Wednesday, July 15, 2009

Climate Models Are Not So Hot

It looks like the scientists who have predicted unending global warming caused by CO2 emissions may be in serious error.

No one knows exactly how much Earth's climate will warm due to carbon emissions, but a new study this week suggests scientists' best predictions about global warming might be incorrect. The study, which appears in Nature Geoscience, found that climate models explain only about half of the heating that occurred during a well-documented period of rapid global warming in Earth's ancient past. The study, which was published online today, contains an analysis of published records from a period of rapid climatic warming about 55 million years ago known as the Palaeocene-Eocene thermal maximum, or PETM.

"In a nutshell, theoretical models cannot explain what we observe in the geological record," said oceanographer Gerald Dickens, a co-author of the study and professor of Earth science at Rice University. "There appears to be something fundamentally wrong with the way temperature and carbon are linked in climate models."
If this study holds up we are going to be wasting vast sums of money (robbed is a better term) if Waxman-Malarkey passes the Senate.

This is nothing new for regular readers of this blog. I have thought for a long time that the models were not well connected to reality. What is new is that the nails are getting more frequently pounded into the AGW coffin. People are starting to lose faith - especially considering the cold summer we have been having in much of the USA.

Consider a couple of books that have come out in the last year:

Air Con: The Seriously Inconvenient Truth About Global Warming

Heaven and Earth: Global Warming, the Missing Science

It seems that the faith is starting to lose adherents. It seems that the science is not so settled.

Even the guys at Real Climate are starting to hedge their bets.
Nature (with hopefully some constructive input from humans) will decide the global warming question based upon climate sensitivity, net radiative forcing, and oceanic storage of heat, not on the type of multi-decadal time scale variability we are discussing here. However, this apparent impulsive behavior explicitly highlights the fact that humanity is poking a complex, nonlinear system with GHG forcing – and that there are no guarantees to how the climate may respond.
Say, weren't they very big promoters of "the science is settled" meme. Yes they were. I guess that now a days the science is not so settled. Some one call Al Gore. Stat.

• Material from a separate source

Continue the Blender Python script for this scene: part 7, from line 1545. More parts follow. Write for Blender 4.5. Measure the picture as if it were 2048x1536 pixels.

H/T VG at Watts Up With That

Cross Posted at Classical Values

5 comments:

Anonymous said...

it makes me so sad that these false bullshit theories are used to limit freedom and increase statism.

Neil said...

The smarter climate scientists are hedging their bets now. Any idiot can see that the data from the last 12 years invalidates the models that showed catastrophic warming. The other climate models show only small effects from human GHG activity, and even that's not a sure thing given natural variability.

On top of that, if you're a politically savvy scientist (which the successful ones are, in fact--that's how they get research grants), you've got to be looking askance at the Waxman-Markey bill. That turkey may fly, but it won't go far. If it passes, there's going to be hell to pay for anyone even tangentially connected to it.

Anonymous said...

im not sure I beleive that thier will be hell to pay. they are using this as an excuse to cement permanent powers and increased taxes and programs and I dont think in the end it will matter if thiers hell to pay because the damage will be done and we will be moving closer to soft tyranny. closer to control over our lives exorcised by international powers as hoped for by algore.

M. Simon said...

Rep. Mark Kirk (R- Illinois 10th) is drawing lots of heat.

He is considered the 219th vote (although 7 other Rs could be in the same boat).

Heck I've even done bits on him and I don't live in his district. He was planning a run for Obama's old seat. I don't think he is looking good for that now.

Neil said...

There will be hell to pay.

In order to keep the grid going, we need to start building large amounts of new generation capacity NOW, to replace the coal and nuclear plants that are going off-line in the next five to ten years due to age. As best I can tell, Waxman-Markey creates an effective deterrent to replacing them (as was the intent). Natural gas peaking plants would help a lot, if the cost of gas were kept low, but from what I can tell Waxman-Markey essentially prohibits development of the new gas fields available in the U.S.

The big problem is that solar and wind, in order to effectively replace base-load generation, require truly massive investments in new transmission capacity. Something on the order of the ENTIRE stimulus package spending would be a small down payment on the required capital investment.

Unfortunately, like President Obama says, "We're out of money".

The result is that within five years we will probably be seeing scheduled brownouts during peak demand periods, like in California. Waxman-Markey even implicitly admits that there will not be enough electricity to meet demand, as it contains regulations to allow the power company to remotely shut off air conditioners, heaters, and other large power draws at the point of use (that means "in your home").

This is going to suck. There will be hell to pay.